Harts et al. v. County of Knox, 308 Neb. 1 (2020).

In 2003, landowner Bernadette Tramp granted to H & H Cattle Co. (the “Feedlot”) an “impact easement.”  The impact easement waived zoning restrictions that precluded the Feedlot from constructing a facility within a particular distance from Bernadette’s residence.  Thereafter, for H&H’s successor, Epic Land and Cattle, LLC, Knox County (the “County”) approved a conditional use permit to expand the Feedlot from 6,000 to 7,500 head of cattle.

In 2017, in partial reliance on the easement, the County approved a subsequent request to expand the Feedlot to 20,000 head of cattle.  Bernadette and her eight children (the “Children”) challenged the County’s approval in District Court.  The District Court of Knox County reversed and vacated the County’s decision granting the expansion.  The Feedlot and the County (collectively, the “Appellants”) appealed to the Nebraska Supreme Court.  The Supreme Court affirmed the District Court and found the easement, and therefore the approval of the expansion, invalid.

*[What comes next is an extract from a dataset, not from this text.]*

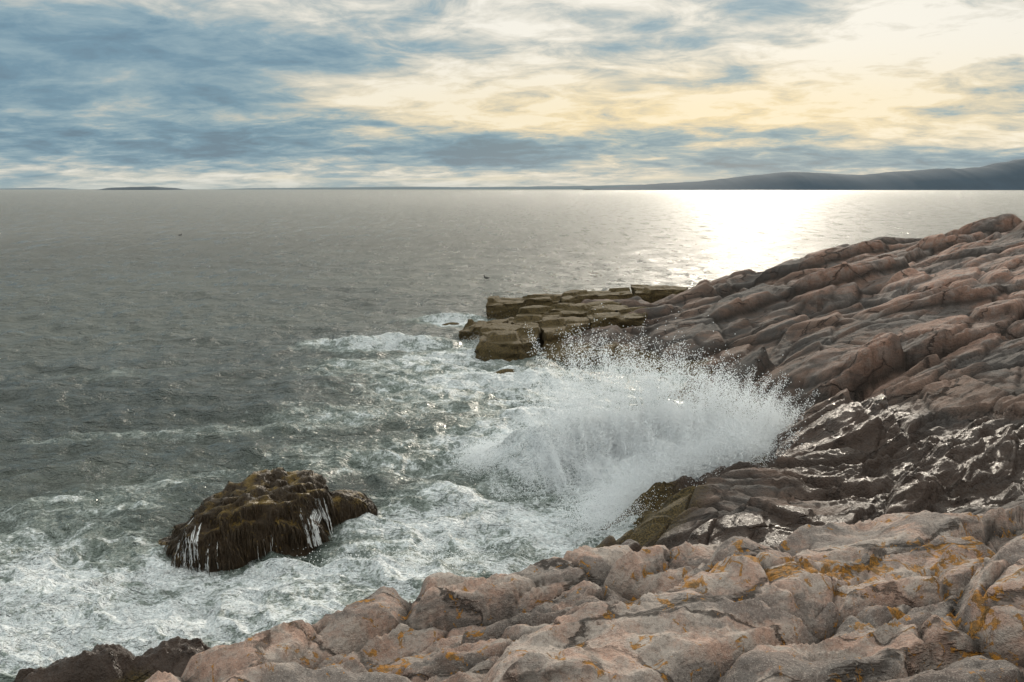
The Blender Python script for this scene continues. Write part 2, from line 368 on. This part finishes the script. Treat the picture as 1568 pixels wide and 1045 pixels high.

The primary issue on appeal was whether the easement bound the Children.  The Children received their interest in the land when Bernadette’s husband Sylvester died “intestate,” meaning he did not leave a valid will.  Pursuant to Nebraska intestate succession laws, immediately upon Sylvester’s death, Bernadette received approximately a one-half interest in the land and the Children received the remainder in equal shares.  Each received his or her interest in the land as a “tenant in common” with an individual undivided interest.  Bernadette then unilaterally granted the easement.  The Children did not consent to or execute the easement.  The family later probated Sylvester’s estate and recorded a “deed of distribution” conveying the land to Bernadette for life with a remainder interest in each of the children.

The Court held that co-owners must act together to burden their land with an easement.  A single co-owner may grant an easement, but may not grant an easement that extends beyond his or her own interest.  The Court further held that Bernadette was never the sole owner of the land and was therefore unable to grant an easement that bound the entire property, i.e., the Children’s shares.  The Court rejected the Appellants’ claims that the children had sufficient knowledge of Bernadette’s actions or ratified the easement simply by failing to object.

Finally, the Court held that the County failed to conduct an independent public record search that would have shown Bernadette lacked the authority to grant the easement.  Accordingly, the County was unjustified in relying on the easement when it issued the permits to the Feedlot.  Citing the easement’s invalidity, the Court rejected the remainder of the Appellants’ claims.